Villa Monteverdi is a fictional place, but I based it on several famous villas situated on Lake Como. Today, I am taking you on a little tour of these spectacular places.
Villa Carlotta
[Credit: Jean-Christophe Benoist]
This villa at Tremezzo dates back to 1745, when it was built for Marquis Giorgio Clerici. It was named ‘Carlotta’ in 1843 when Princess Marianne of Nassau bought the villa as a wedding gift for her daughter, Carlotta.
Famous guests over the years include Stendhal and Brahms, and the villa is now open to the public as a museum and displays works by Canova, Thorvaldsen, Migliara and Hayez.
Villa Olmo
[Credit: Rehman Abubakr]
This majestic neoclassical villa was commissioned by Marquis Innocenzo Odescalchi and completed in 1812. Both Napoleon Bonaparte and Giuseppe Garibaldi stayed at the villa. Today, you can wander around its extensive gardens, with fountain, statues and super-symmetrical flowerbeds, which are open as a public park, and sometimes the villa itself is open for an exhibition.
Villa d’Este
[Credit: RaminusFalcon]
These days Villa d’Este, in Cernobbio, is a luxury hotel, attracting all manner of influential and wealthy guests.
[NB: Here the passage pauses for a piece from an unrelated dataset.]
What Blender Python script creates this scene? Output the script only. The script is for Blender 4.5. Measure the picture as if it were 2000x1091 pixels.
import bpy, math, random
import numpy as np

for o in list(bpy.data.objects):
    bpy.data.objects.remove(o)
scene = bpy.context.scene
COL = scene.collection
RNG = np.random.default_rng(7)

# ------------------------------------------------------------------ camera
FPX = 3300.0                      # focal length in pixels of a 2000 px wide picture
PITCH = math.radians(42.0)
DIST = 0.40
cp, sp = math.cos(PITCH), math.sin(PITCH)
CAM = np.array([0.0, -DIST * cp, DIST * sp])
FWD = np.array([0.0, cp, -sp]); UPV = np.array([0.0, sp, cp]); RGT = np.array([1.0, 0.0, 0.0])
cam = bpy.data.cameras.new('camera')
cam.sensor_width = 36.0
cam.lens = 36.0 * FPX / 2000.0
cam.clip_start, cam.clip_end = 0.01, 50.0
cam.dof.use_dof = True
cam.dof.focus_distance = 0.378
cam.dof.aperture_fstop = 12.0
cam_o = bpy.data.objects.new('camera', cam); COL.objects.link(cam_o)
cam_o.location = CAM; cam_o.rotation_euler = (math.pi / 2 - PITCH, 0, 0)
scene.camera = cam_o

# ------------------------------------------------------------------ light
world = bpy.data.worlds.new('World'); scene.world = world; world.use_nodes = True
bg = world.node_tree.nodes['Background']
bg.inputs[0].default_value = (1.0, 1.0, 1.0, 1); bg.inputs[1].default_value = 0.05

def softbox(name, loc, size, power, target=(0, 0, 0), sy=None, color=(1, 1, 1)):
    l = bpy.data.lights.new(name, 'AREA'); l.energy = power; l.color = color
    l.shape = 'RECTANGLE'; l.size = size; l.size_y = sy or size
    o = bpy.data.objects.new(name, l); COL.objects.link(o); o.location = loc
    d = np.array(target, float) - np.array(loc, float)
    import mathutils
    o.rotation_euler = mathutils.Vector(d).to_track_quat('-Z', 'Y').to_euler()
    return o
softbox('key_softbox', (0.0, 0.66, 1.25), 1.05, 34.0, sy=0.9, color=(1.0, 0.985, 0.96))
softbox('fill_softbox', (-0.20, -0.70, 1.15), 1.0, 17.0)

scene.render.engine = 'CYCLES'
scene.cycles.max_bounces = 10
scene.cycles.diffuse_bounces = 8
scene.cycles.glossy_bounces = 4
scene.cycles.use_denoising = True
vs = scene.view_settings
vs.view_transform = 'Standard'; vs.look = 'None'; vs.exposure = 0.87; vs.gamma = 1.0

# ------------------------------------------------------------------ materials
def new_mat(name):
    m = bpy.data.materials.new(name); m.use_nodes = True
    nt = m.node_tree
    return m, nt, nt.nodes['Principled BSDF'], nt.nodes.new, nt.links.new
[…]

It was built in 1568 by Cardinal Tolomeo Gallio, and between 1816 and 1817 Caroline of Brunswick, soon to become Queen Consort of King George IV, lived here. The gardens retain some of Caroline’s English influence, and are filled with beautiful flowers and plants and some notable statues, including the Nympheum by Pellegrino Pellegrini.
Villa del Balbianello
This villa, near Isola Comacina, was built in 1787 and was home to explorer Guido Monzino, leader of the first Italian expedition to climb Mount Everest. It’s now a museum all about his life and work. The villa is known for its terraced gardens, and it is so beautiful that it is often used as a location for movies.
Villa Melzi d’Eril
[Credit: Marcus90]
Duke Francesco Melzi d’Eril, vice-president of the Napoleonic Italian Republic, had this villa built as a summer residence. The gardens are enchanting, from the hidden cave to the Japanese-style pond, the orangey to the chapel, and so many vibrant flowering plants. No wonder this place was a delight to guests Stendhal and Franz Liszt.
Villa Serbelloni
[Credit: trolvag]
This 1850 villa stands on the site of the Roman Pliny the Younger’s villa ‘Tragedia’. Its gardens were created in the late 1700s by Alessandro Serbelloni. The villa has been a hotel for the last century. Inside are French-style wall coverings, antique Persian carpets, Murano chandeliers, Imperial furniture, marble staircases and trompe l’oeil – grandeur at its finest. The guest list includes monarchs from Spain, Romania, Albania and Egypt, Winston Churchill, Roosevelt, the Rothschilds, JF Kennedy and Clark Gable.